University News

Chaplain’s office to facilitate religious discourse

Newly formed inter-religious group aims to provide curricular resources to study religion

Senior Staff Writer
Friday, March 18, 2016

University Chaplain Janet Cooper Nelson leads the Inter-Religious Working Group in facilitating on-campus discussions on differences between faiths.

The Inter-Religious Working Group kicked off with a four-hour inaugural meeting Feb. 29, facilitated by the Office of the Chaplains and Religious Life.

The IRWG is University Chaplain Janet Cooper Nelson’s attempt to delve deeper into issues surrounding religious tension and difference. The group hopes to increase accommodations for religious practice on campus and expand the co-curricular and curricular resources for religious exploration at Brown and beyond, Cooper Nelson said. The IRWG comprises students, faculty members and staff members and is run in conjunction with the Diversity and Campus Life Advisory boards.

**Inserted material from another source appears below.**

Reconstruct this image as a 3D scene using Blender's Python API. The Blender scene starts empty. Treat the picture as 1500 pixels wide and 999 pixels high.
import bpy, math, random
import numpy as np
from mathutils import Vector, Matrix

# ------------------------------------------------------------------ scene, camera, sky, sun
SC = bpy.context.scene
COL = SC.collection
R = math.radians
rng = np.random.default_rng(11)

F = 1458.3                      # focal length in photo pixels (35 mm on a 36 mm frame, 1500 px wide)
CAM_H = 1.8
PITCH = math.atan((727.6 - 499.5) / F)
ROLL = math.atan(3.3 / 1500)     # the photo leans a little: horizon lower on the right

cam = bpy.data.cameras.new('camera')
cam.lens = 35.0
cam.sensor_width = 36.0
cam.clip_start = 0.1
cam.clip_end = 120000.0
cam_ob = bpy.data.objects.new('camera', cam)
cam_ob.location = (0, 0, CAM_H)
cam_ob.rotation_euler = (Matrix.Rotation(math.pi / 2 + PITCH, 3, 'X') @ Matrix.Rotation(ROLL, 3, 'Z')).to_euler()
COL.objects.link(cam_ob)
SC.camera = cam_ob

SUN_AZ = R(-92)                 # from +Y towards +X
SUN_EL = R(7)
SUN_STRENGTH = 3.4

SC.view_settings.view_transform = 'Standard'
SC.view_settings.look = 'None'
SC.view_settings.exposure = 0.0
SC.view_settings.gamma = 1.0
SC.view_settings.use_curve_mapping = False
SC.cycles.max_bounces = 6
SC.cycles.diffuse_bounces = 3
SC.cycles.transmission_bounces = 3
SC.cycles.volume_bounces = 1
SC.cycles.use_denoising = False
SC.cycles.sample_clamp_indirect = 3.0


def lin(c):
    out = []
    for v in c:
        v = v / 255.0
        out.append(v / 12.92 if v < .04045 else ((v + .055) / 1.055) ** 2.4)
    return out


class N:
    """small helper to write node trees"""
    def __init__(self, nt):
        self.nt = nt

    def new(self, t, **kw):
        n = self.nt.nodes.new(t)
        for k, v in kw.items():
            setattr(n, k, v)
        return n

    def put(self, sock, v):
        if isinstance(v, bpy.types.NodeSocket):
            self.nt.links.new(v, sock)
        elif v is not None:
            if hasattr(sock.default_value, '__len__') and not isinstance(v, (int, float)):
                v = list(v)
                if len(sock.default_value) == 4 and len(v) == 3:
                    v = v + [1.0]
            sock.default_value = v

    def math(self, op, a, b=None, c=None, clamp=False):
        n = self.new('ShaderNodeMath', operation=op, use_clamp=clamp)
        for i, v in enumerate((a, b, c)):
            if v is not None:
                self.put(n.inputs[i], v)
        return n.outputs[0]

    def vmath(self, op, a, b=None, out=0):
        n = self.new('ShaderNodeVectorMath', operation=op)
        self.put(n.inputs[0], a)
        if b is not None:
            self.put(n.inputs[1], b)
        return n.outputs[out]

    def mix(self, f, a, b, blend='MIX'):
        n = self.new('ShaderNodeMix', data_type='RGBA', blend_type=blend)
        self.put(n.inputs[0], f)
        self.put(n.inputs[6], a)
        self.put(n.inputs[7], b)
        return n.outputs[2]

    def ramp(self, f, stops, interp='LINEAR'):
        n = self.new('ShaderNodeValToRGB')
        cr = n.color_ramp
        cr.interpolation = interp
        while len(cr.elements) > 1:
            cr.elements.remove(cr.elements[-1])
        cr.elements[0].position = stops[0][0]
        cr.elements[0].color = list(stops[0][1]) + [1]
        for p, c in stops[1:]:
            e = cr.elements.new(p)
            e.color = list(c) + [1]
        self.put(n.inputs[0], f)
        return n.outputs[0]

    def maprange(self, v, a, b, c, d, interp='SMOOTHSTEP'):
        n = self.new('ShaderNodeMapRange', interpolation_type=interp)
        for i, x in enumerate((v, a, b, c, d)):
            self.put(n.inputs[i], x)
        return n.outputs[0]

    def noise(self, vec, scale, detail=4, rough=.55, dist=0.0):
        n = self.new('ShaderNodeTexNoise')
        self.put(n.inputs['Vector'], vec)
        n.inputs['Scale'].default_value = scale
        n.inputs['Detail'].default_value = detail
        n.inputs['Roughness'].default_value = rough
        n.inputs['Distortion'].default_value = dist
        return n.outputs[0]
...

The group marks a departure from the office’s earlier Multi-Faith Council, where student representatives from different religious organizations gathered to stay in communication with each other. “There was an informality about it, and I began to think that it needed to be more substantial,” Cooper Nelson said.

Cooper Nelson was heartened by the intensity of the response the program has received, she said. The 11 selected members took two full hours to introduce themselves and listen to each other’s narratives, she added.

“At Brown, religious life is on the margins,” said Leo Shiner ’19, explaining that he chose to apply to the IRWG in an effort to “gain a foothold” in the religious community on campus. The son of a university chaplain, Shiner benefitted from frequent exposure to his father’s interfaith gatherings at Colgate University, he said. “I learned to appreciate the value of religion and faith in people’s lives in an objective way,” he said.

Shiner found the way that religious students who identify as gay introduced themselves at the meeting to be particularly interesting, he said. There tends to be a perception that religion is antithetical to liberal values, and the way “they reconciled different parts of their identities” showed that the two need not be mutually exclusive, he added.

“What religion means is different for everyone,” said Elizabeth Carlson ’19, adding that she was struck by how every perspective was unique. For instance, the group included students who were religiously observant, and others who considered themselves culturally religious, she said.

“Culturally religious means you don’t necessarily practice the religion at all. You could be Jewish and atheist,” Carlson said.

Carlson considers the Jewish community to be central to her understanding of religion, she said. “Shabbat dinners are the highlight of my week,” she added.

“Those 3 a.m. discussions about whether God is real are great, but they are only a small part of what religion is about,” Cooper Nelson said, emphasizing that religion is also deeply entrenched in heritage, community and tradition. “There’s lots to be said about religion that isn’t about argument and debate, ” she said, adding that she chose to replace the word “faith” with “religion” in the group’s name for that reason.

One concern with the IRWG in its current form is that there are no people of color on the committee, said committee member Joshua Kurtz ’17. There are also no students who self-identify as belonging to South- and East-Asian spiritual traditions, such as Hinduism, Buddhism, the Baha’i Faith and Shintoism.

To combat this lack of representation, individual members of the group are seeking input from diverse voices by inviting students to discuss religion over coffee. At the end of the first meeting, Cooper Nelson handed all participants a notebook and a Blue State gift card. “I like to call it field inquiry,” she said.

“We’re trying to determine what is most helpful to people here,” Kurtz said.

The conversations will be confidential, Cooper Nelson said.

Committee members also hope that the IRWG will go on to address some of their own concerns.

“I would like to see religion more integrated into the Brown community,” Shiner said, describing a lack of religious consciousness in mainstream campus discourse.

As a religious studies concentrator focusing on eco-theology, Kurtz said that he hopes IRWG will also examine how religion engages with social justice work, particularly in light of the recent Janet Mock controversy.

“Religious illiteracy is a serious problem at Brown, in the United States and maybe even in the world,” Cooper Nelson said, adding that she envisions that the IRWG will affect change on a curricular level as well.

“As it stands, you can concentrate in areas like international relations and comparative literature without ever having taken a religious studies course,” Cooper Nelson said, adding that the IRWG and the Department of Religious Studies may develop an interdisciplinary concentration requirement for related fields of study.

Cooper Nelson also plans to institute semester-long study abroad programs designed to immerse students in different religious climates, she said.